Do you hear that?  The third commandment is certainly about our relationship to God, but it’s also the very first labor law.  Everyone gets time off.  This was tremendous news to people who had only known slavery.  A society that never requires anyone to work all the time! Everyone works AND rests.

The Sabbath became the distinctive marker for the Jewish people. It set them apart from the empires around them. Empires require workers to work whenever the rich want them to. They don’t care about the life of their workers, only what they can produce. They pay as little as possible, provide only enough benefit to keep workers productive, and consider them to be expendable. Empires make time off something you have to earn, not something that’s your human right. Empires consider rest to be wasteful and begin to talk about certain people as lazy.

Of course, you can guess what started to happen as soon as those former slaves settled in the land and forgot about their slavery.  The empire machine, which always demands more and more, turned Israel into one more nation state that demanded the least to work more and more for less and less.  As wealth grew, so did the need to work. To keep the Sabbath, you see, means that you have to decide that less is good.  Delayed gratification is good.  Time that isn’t productive is good. You have to start saying no to the machine.  No have to say no to being enslaved again!

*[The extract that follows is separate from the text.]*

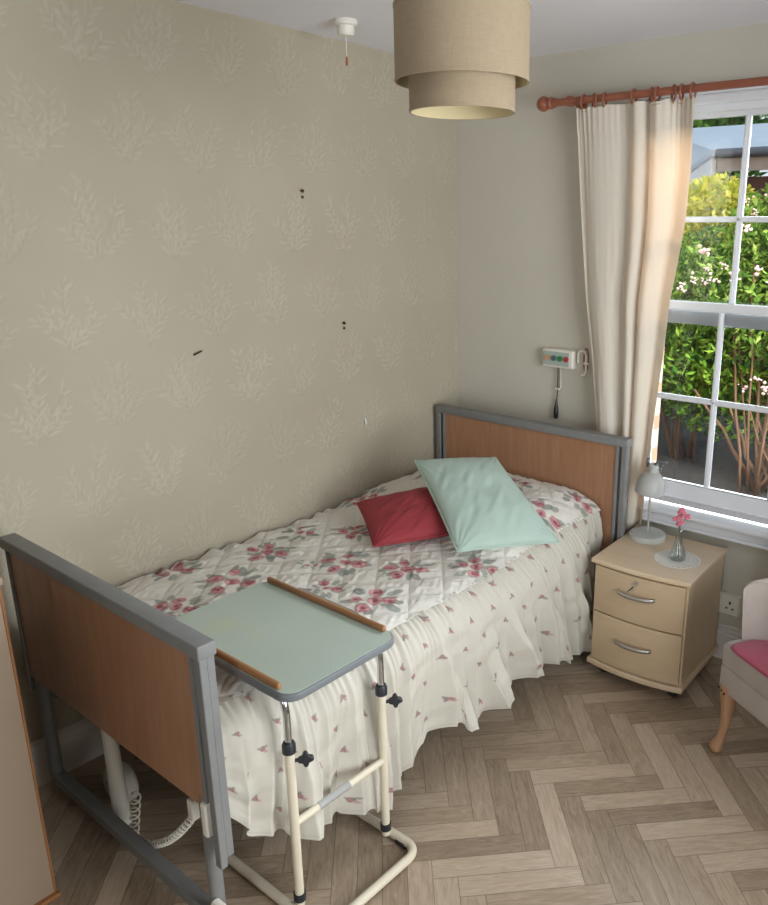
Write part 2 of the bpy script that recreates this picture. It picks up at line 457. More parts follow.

That’s what the Sabbath is designed to do: keep us from become enslaved by our work, our possessions, and our responsibilities. This is precisely the situation in which we meet our gospel story. The struggle in Jesus’ time was how to keep the slavery machine, an entire economic, political, cultural system emanating from Rome, from taking over the Sabbath.  Many of the Pharisees in the first century were only making rules around the Sabbath to help people say “no” to enslavement and “yes” to rest. Sometimes it’s hard to know when to stop. This was a lively and relevant discussion, sometimes argument, in the first century.

We have to be careful how we interpret this gospel text. It easily becomes anti-Semitic. We assume that Judaism was just a religion of narrow rule followers; and Christianity a religion of freedom and grace.  The Pharisees are critical and judgmental. Jesus is loving and kind.  Think of this text, however, as a conflict between the empire machine and Jesus.  Jesus isn’t angry at his own faith.  He’s angry at religious people who have become the mouthpiece for the machine, conflating God and empire.  He’s angry at what the machine does to human life.

Notice that Jesus does not set the Sabbath aside.  He points to its essence.  The Sabbath is meant to feed us; to restore us; to heal us.  The healing of the withered hand shows how rest actually allows us to return to work.  The man is not only healed physically.  He’s able to go back to work and care for his family, taking his place in the community once again.  He’s not expendable.

The Sabbath, this break from the machine, is a gift.  In this space of non-production, of simply being human, we are most likely to encounter God.  Luther understood Sabbath as time with the Word, time with the love of God, time with the promises of grace, time with the faithful who help us to keep good Sabbath.  (Note: Sabbath is a communal practice; not an individual practice).  Sabbath is about making space for God; space to be grateful; space for knowing love.  God doesn’t need the Sabbath.  We do.  It’s not a practice to bring God to us.  It’s a practice to remember that love has already found us.  Peace abounds.  Compassion is around us.  Forgiveness is rock solid.

Richard Rohr, one of this century’s great mystics and teachers, says that our brains get wired around particular thoughts.  Thoughts are like Velcro.  They stick and begin to form neural pathways that make those thoughts more consistent.  Negative thoughts create pathways of negativity. The more we are consumed with negativity and anger and disappointment, the more our brains structure them more deeply into our experience.  On the other side, positive thoughts do the same thing.  The more we create space for positive thoughts, the more we create pathways for good energy.

But, he says, you need time to develop these pathways.  They don’t happen instantaneously.  Negative thoughts enslave us more regularly because we obsess about what’s wrong.  He says it takes fifteen minutes of focusing on something for it to rewire your brain. We may see a flower and be delighted by its beauty but if we’re right back to our obsessive thoughts a few seconds later, it doesn’t matter.  We need fifteen minutes of contemplating that beauty for it to have an impact.[1]

That’s Sabbath.  Creating space to contemplate the goodness of God, the blessings of creation, or appreciating the web of people that are part of our lives every day.  You have to take time out to do this.  It’s not natural.  It’s more natural to become enslaved.  It takes intention, and usually a community of friends willing to help, to rest.

This is, of course, what we’re trying to do in Sunday worship.  We carve out an hour of time to place ourselves in the grace of God. We trust that it will shape the very pattern of our brains and heal our broken hearts.

We may need summer in Minnesota because winter is coming. (That’s truly Minnesotan! We’re good at turning the summer into “the machine,” anxious about how short it is.) But, even more than summer sun and a good book, we need God.  We need love. We need resurrection.  We need Sabbath.  We need today.